7. If there are compelling arguments that will get women to change their minds about your product, how do they need to be presented? (By whom, through what channel?)
8. How can you disqualify the competition, reset the rules, redefine the standards, reorder priorities, change the decision-making criteria, transform the game and make your product the only one in a woman's mind?
9. What seemingly petty frustrations about products in your overall industry can you turn into major advantages for your brand?
10. What product changes are relatively inexpensive and easy for you, but offer extremely high value to the customer? What augmentations can transform a common product into a winner?
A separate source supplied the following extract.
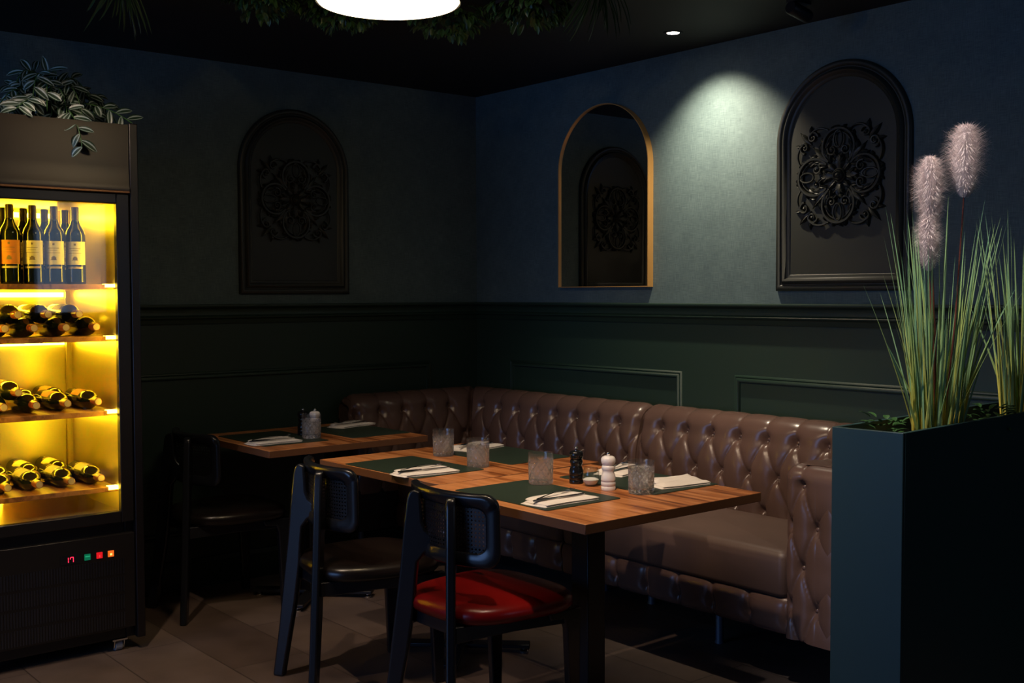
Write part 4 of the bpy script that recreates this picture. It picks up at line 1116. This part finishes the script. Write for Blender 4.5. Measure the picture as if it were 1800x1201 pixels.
# ------------------------------------------------------------------ planter with grasses
PZ = 1.05
def planter():
    ang_ = math.radians(3.0)
    o = thing('planter_box', 'tall dark green planter box dividing the room at the right edge', 'planter', (3.434, -1.410, 0), ang_)
    w_, l_ = 0.200, 1.36; b = MB(); h = w_/2; e = 0.012
    b.box(-h, h, 0, e, 0, PZ).box(-h, h, l_-e, l_, 0, PZ).box(-h, -h+e, e, l_-e, 0, PZ).box(h-e, h, e, l_-e, 0, PZ)
    b.build('box', M_planter, o, bevel=0.0015)
    MB().box(-h+e, h-e, e, l_-e, 0.9, 1.0).build('soil', M_soil, o)
    return o
planter()
def grass(loc, label, seed, nb, plumes):
    rnd = random.Random(seed); t = thing('plume_grass', label, 'ornamental grass', loc)
    b = MB()
    for k in range(nb):
        a = rnd.uniform(0, 2*PI); r0 = 0.066*math.sqrt(rnd.random()); lean = abs(rnd.gauss(0, 1))
        a2 = a+rnd.uniform(-0.6, 0.6)
        ln = rnd.uniform(0.34, 0.66) if lean < 1.4 else rnd.uniform(0.28, 0.5)
        sp = ln*(0.03+0.215*lean*rnd.uniform(0.5, 1.0)); sp = min(sp, ln*0.42)
        p0 = Vector((r0*math.cos(a)*0.8, r0*math.sin(a)*1.5, 0)); tip = p0+Vector((sp*math.cos(a2), sp*math.sin(a2), math.sqrt(ln*ln-sp*sp)))
        mid = (p0+tip)/2+Vector((-0.12*sp*math.cos(a2), -0.12*sp*math.sin(a2), 0.0)); wd = rnd.uniform(0.006, 0.011)
        f = rnd.uniform(0, 2*PI); sdv = Vector((math.cos(f), math.sin(f), 0)); vs = []; uv = []; col = rnd.random()
        n = 8
        for j in range(n+1):
            u = j/n; q = (1-u)**2*p0+2*(1-u)*u*mid+u*u*tip; w2 = wd*(1-u)**0.6/2*(1 if u < 0.99 else 0.15)
            c = min(1, max(0, 0.10+0.45*col+(0.55*(1-u*1.7) if col > 0.45 else 0)))
            vs += [q-sdv*w2, q+sdv*w2, q+sdv.cross(Vector((0, 0, 1)))*w2*0.5]; uv += [(c, u)]*3
        fs = []
        for j in range(n):
            for i in range(3): fs.append((j*3+i, j*3+(i+1) % 3, (j+1)*3+(i+1) % 3, (j+1)*3+i))
        b.add(vs, fs, uv)
    b.build('blades', M_blade, t, smooth=True, fix=False)
    for (tx, ty, z0, z1, rad) in plumes:
        top = Vector((tx, ty, z1)); bot = Vector((tx*0.93, ty*0.93, z0)); base = Vector((tx*0.2, ty*0.2, 0))
        MB().tube([base, (base+bot)/2+Vector((0.004, 0.004, 0)), bot, bot+(top-bot)*0.8], [0.003, 0.0025, 0.002, 0.001], 6).build('stem', M_stem, t, smooth=True)
        h = MB(); ax = (top-bot); L_ = ax.length; ax.normalize(); s1 = ax.orthogonal().normalized(); s2 = ax.cross(s1)
        for k in range(4200):
            u = rnd.random(); a = rnd.uniform(0, 2*PI); o_ = (s1*math.cos(a)+s2*math.sin(a)); env = (math.sin(PI*min(1, 0.12+u*0.86))**0.55)
            ll = rad*env*rnd.uniform(0.6, 1.15); p = bot+ax*L_*u*0.93
            p = p+o_*rad*env*0.30*rnd.random(); ll *= 0.80; q1 = p+o_*ll*0.42+ax*ll*0.60; q2 = p+o_*ll*1.05+ax*ll*rnd.uniform(0.35, 1.15)+Vector((0, 0, -ll*rnd.uniform(0.0, 0.30)))
            wv = ax.cross(o_).normalized()*0.00060
            h.add([p-wv, p+wv, q1+wv*0.9, q1-wv*0.9, q2], [(0, 1, 2, 3), (3, 2, 4)])
        h.build('plume', M_plume, t, fix=False)
    return t
# (tx, ty, z0, z1, radius) offsets from the clump base
grass((3.447, -1.085, 1.0), 'pampas grass with three pale pink plumes in the planter, nearer clump', 21, 125,
      [(-0.030, -0.005, 0.58, 0.78, 0.062), (0.035, 0.065, 0.66, 0.865, 0.070), (-0.03, -0.01, 0.46, 0.62, 0.052)])
grass((3.430, -0.570, 1.0), 'pampas grass clump cut by the right picture edge, farther along the planter', 22, 105,
      [(0.045, 0.03, 0.56, 0.78, 0.058)])
def ivy(loc, label, seed, n=46, r=0.055):
    rnd = random.Random(seed); b = MB()
    for k in range(n):
        a = rnd.uniform(0, 2*PI); q = r*math.sqrt(rnd.random()); p = (q*math.cos(a), q*math.sin(a)*1.3, 0.005+rnd.random()*0.065)
        leaf(b, p, (math.cos(a), math.sin(a), rnd.uniform(-0.2, 0.9)), (0, 0, 1), rnd.uniform(0.02, 0.038), rnd.uniform(0.012, 0.02), 0.4, 4)
    st = [(0, 0, 0)]
    o = b.build('low_leafy_plant', M_leaf, smooth=True, fix=False); tag(o, label, 'plant', None, loc)
ivy((3.388, -1.245, 1.0), 'low leafy plant in the planter front corner, left of the nearer grass', 31, 40, 0.042)
ivy((3.440, -0.80, 1.0), 'low leafy plant in the planter between the two grass clumps', 32, 60, 0.06)

# ------------------------------------------------------------------ lamps
def pendant():
    x, y, z = LAMP
    t = thing('pendant_lamp', 'large round lamp glowing warm white at the top edge', 'lamp', (x, y, z))
    R0 = 0.217
    prof = [(R0, 0.0), (R0+0.004, 0.002), (R0+0.003, 0.012), (R0-0.02, 0.05), (R0-0.07, 0.10), (R0-0.13, 0.135), (0.03, 0.15), (0.02, 0.16), (0.0, 0.16)]
    inner = [(R0-0.004, 0.0), (R0, 0.0)]
    MB().lathe([(R0-0.003, 0.004)]+prof, 72).build('shade', mat('dark_bronze_shade', (0.02, 0.015, 0.012), 0.4), t, smooth=True, angle=60)
    MB().lathe([(0.0, -0.006), (0.12, -0.005), (R0-0.006, 0.0), (R0-0.003, 0.004), (0.0, 0.005)], 72).build('diffuser', M_diff, t, smooth=True, angle=60)
    MB().tube([(0, 0, 0.155), (0, 0, CEIL-z-0.012)], 0.004, 8).build('cord', M_black, t)
    MB().lathe([(0.045, CEIL-z-0.014), (0.05, CEIL-z-0.008), (0.05, CEIL-z)], 28).build('ceiling_rose', M_black, t, smooth=True)
pendant()
def downlight(x, y, label):
    t = thing('recessed_spotlight', label, 'ceiling light', (x, y, CEIL))
    MB().lathe([(0.026, -0.001), (0.030, -0.005), (0.040, -0.004), (0.042, 0.0)], 32).build('trim_ring', M_black, t, smooth=True)
    MB().lathe([(0.0, -0.0030), (0.026, -0.0028), (0.026, -0.0005), (0.0, -0.0005)], 28).build('lens', M_spotled, t)
    return t
downlight(SPOT[0], SPOT[1], 'small lit recessed ceiling spot above the gold mirror and carved panel')
for i, (x, y, e, a, aim) in enumerate(DOWN):
    downlight(x, y, ['recessed ceiling spot above the nearest table', 'recessed ceiling spot above the middle table', 'recessed ceiling spot above the small table', 'added unseen ceiling spot brightening the planter grasses', 'recessed ceiling spot above the open floor by the chairs'][i])
def trackhead():
    t = thing('ceiling_projector', 'black cylinder spot head, unlit, on the ceiling at the top edge', 'ceiling light', (2.43, -0.33, CEIL))
    MB().box(-0.02, 0.02, -0.05, 0.05, -0.012, 0).build('mount', M_black, t)
    M = Matrix.Translation((0, 0.0, -0.042)) @ Matrix.Rotation(math.radians(80), 4, 'X')
    MB().lathe([(0.0, -0.06), (0.024, -0.06), (0.026, -0.05), (0.026, 0.05), (0.022, 0.055), (0.0, 0.055)], 28, M=M).build('head', M_black, t, smooth=True, angle=40)
trackhead()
11. Are there advantages, features, benefits or company information that your marketing materials don't address, but that your female customers want to hear?
12. What are your female customers' interests and passions? Which claims, language, concepts, images and challenges inspire positive emotions?
13. What are the deeply held fundamental beliefs, values, attitudes and emotions that will lead customers and prospects to use your product?
14. What are the questions that your customers and prospects are avoiding, or are afraid to ask? How can you give them the answers that will satisfy them without raising these questions?
15. What are the unexpressed expectations of your female customers, and how can they be brought more in line with what you will actually deliver?
16. What are the most effective things that your competitors are doing that you should be doing or countering? What are your competitors' vulnerabilities?
17. How can you change negative perceptions of your product without mammoth advertising campaigns? How can you capture the power of word-of-mouth referrals?
18. How is word-of-mouth, good and bad, affecting new prospects' decisions? What are the actual words used between women discussion your product and which features or benefits do they stress?
19. What are the specific steps that can be taken to increase customer satisfaction? What are the subtle things that female customers seek? Are there improvements in service, response time or quality that would be truly meaningful to them?
20. Are your sales people really sold on your product themselves? Do your women prospects perceive a lack of enthusiasm from the sales staff?